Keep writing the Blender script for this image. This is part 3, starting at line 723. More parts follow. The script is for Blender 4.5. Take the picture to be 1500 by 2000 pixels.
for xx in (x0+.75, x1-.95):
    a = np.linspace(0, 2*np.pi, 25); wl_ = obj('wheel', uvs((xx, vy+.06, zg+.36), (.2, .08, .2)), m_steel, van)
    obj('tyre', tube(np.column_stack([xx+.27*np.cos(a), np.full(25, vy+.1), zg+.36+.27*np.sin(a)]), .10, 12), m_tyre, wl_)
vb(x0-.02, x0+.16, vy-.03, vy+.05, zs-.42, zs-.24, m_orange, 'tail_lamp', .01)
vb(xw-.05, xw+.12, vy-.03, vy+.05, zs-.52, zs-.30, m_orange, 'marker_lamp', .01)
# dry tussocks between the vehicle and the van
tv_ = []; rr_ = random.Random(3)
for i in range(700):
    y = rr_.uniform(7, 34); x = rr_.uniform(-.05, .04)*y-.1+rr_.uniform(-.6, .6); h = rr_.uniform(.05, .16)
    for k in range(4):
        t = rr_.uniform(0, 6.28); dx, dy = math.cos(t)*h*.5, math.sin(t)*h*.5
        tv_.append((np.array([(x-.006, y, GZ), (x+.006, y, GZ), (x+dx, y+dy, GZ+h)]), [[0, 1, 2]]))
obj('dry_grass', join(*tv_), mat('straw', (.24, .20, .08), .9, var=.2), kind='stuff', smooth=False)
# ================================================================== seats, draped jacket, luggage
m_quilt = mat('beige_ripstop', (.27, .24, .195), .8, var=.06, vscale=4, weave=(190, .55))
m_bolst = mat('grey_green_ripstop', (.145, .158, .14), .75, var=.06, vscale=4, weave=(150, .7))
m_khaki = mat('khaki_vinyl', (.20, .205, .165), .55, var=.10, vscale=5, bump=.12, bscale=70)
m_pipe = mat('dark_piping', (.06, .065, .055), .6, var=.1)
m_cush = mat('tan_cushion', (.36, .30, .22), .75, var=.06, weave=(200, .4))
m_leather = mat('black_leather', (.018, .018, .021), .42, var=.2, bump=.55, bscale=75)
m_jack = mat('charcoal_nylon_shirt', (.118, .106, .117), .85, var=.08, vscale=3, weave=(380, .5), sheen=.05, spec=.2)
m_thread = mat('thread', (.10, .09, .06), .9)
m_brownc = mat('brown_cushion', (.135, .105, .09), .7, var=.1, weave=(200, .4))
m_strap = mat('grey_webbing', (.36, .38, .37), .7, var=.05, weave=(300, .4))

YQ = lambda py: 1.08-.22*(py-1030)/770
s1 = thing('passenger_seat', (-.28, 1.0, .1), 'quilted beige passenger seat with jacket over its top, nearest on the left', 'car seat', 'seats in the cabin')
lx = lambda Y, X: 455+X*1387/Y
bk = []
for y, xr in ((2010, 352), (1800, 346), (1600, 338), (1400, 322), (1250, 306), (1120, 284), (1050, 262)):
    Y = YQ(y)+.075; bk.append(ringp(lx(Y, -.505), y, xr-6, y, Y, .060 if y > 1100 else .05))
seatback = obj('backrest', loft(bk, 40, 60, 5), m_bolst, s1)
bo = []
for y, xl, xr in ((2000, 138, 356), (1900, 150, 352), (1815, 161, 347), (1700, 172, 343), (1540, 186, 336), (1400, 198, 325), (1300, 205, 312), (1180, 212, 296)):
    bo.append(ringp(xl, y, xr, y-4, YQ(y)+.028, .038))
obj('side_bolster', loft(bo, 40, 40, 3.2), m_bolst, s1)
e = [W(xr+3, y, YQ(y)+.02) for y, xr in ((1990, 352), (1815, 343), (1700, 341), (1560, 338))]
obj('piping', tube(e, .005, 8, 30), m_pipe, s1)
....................
» **Goal**: Output the whole listing above again, word for word.

» **Task output**:
Keep writing the Blender script for this image. This is part 3, starting at line 723. More parts follow. The script is for Blender 4.5. Take the picture to be 1500 by 2000 pixels.
for xx in (x0+.75, x1-.95):
    a = np.linspace(0, 2*np.pi, 25); wl_ = obj('wheel', uvs((xx, vy+.06, zg+.36), (.2, .08, .2)), m_steel, van)
    obj('tyre', tube(np.column_stack([xx+.27*np.cos(a), np.full(25, vy+.1), zg+.36+.27*np.sin(a)]), .10, 12), m_tyre, wl_)
vb(x0-.02, x0+.16, vy-.03, vy+.05, zs-.42, zs-.24, m_orange, 'tail_lamp', .01)
vb(xw-.05, xw+.12, vy-.03, vy+.05, zs-.52, zs-.30, m_orange, 'marker_lamp', .01)
# dry tussocks between the vehicle and the van
tv_ = []; rr_ = random.Random(3)
for i in range(700):
    y = rr_.uniform(7, 34); x = rr_.uniform(-.05, .04)*y-.1+rr_.uniform(-.6, .6); h = rr_.uniform(.05, .16)
    for k in range(4):
        t = rr_.uniform(0, 6.28); dx, dy = math.cos(t)*h*.5, math.sin(t)*h*.5
        tv_.append((np.array([(x-.006, y, GZ), (x+.006, y, GZ), (x+dx, y+dy, GZ+h)]), [[0, 1, 2]]))
obj('dry_grass', join(*tv_), mat('straw', (.24, .20, .08), .9, var=.2), kind='stuff', smooth=False)
# ================================================================== seats, draped jacket, luggage
m_quilt = mat('beige_ripstop', (.27, .24, .195), .8, var=.06, vscale=4, weave=(190, .55))
m_bolst = mat('grey_green_ripstop', (.145, .158, .14), .75, var=.06, vscale=4, weave=(150, .7))
m_khaki = mat('khaki_vinyl', (.20, .205, .165), .55, var=.10, vscale=5, bump=.12, bscale=70)
m_pipe = mat('dark_piping', (.06, .065, .055), .6, var=.1)
m_cush = mat('tan_cushion', (.36, .30, .22), .75, var=.06, weave=(200, .4))
m_leather = mat('black_leather', (.018, .018, .021), .42, var=.2, bump=.55, bscale=75)
m_jack = mat('charcoal_nylon_shirt', (.118, .106, .117), .85, var=.08, vscale=3, weave=(380, .5), sheen=.05, spec=.2)
m_thread = mat('thread', (.10, .09, .06), .9)
m_brownc = mat('brown_cushion', (.135, .105, .09), .7, var=.1, weave=(200, .4))
m_strap = mat('grey_webbing', (.36, .38, .37), .7, var=.05, weave=(300, .4))

YQ = lambda py: 1.08-.22*(py-1030)/770
s1 = thing('passenger_seat', (-.28, 1.0, .1), 'quilted beige passenger seat with jacket over its top, nearest on the left', 'car seat', 'seats in the cabin')
lx = lambda Y, X: 455+X*1387/Y
bk = []
for y, xr in ((2010, 352), (1800, 346), (1600, 338), (1400, 322), (1250, 306), (1120, 284), (1050, 262)):
    Y = YQ(y)+.075; bk.append(ringp(lx(Y, -.505), y, xr-6, y, Y, .060 if y > 1100 else .05))
seatback = obj('backrest', loft(bk, 40, 60, 5), m_bolst, s1)
bo = []
for y, xl, xr in ((2000, 138, 356), (1900, 150, 352), (1815, 161, 347), (1700, 172, 343), (1540, 186, 336), (1400, 198, 325), (1300, 205, 312), (1180, 212, 296)):
    bo.append(ringp(xl, y, xr, y-4, YQ(y)+.028, .038))
obj('side_bolster', loft(bo, 40, 40, 3.2), m_bolst, s1)
e = [W(xr+3, y, YQ(y)+.02) for y, xr in ((1990, 352), (1815, 343), (1700, 341), (1560, 338))]
obj('piping', tube(e, .005, 8, 30), m_pipe, s1)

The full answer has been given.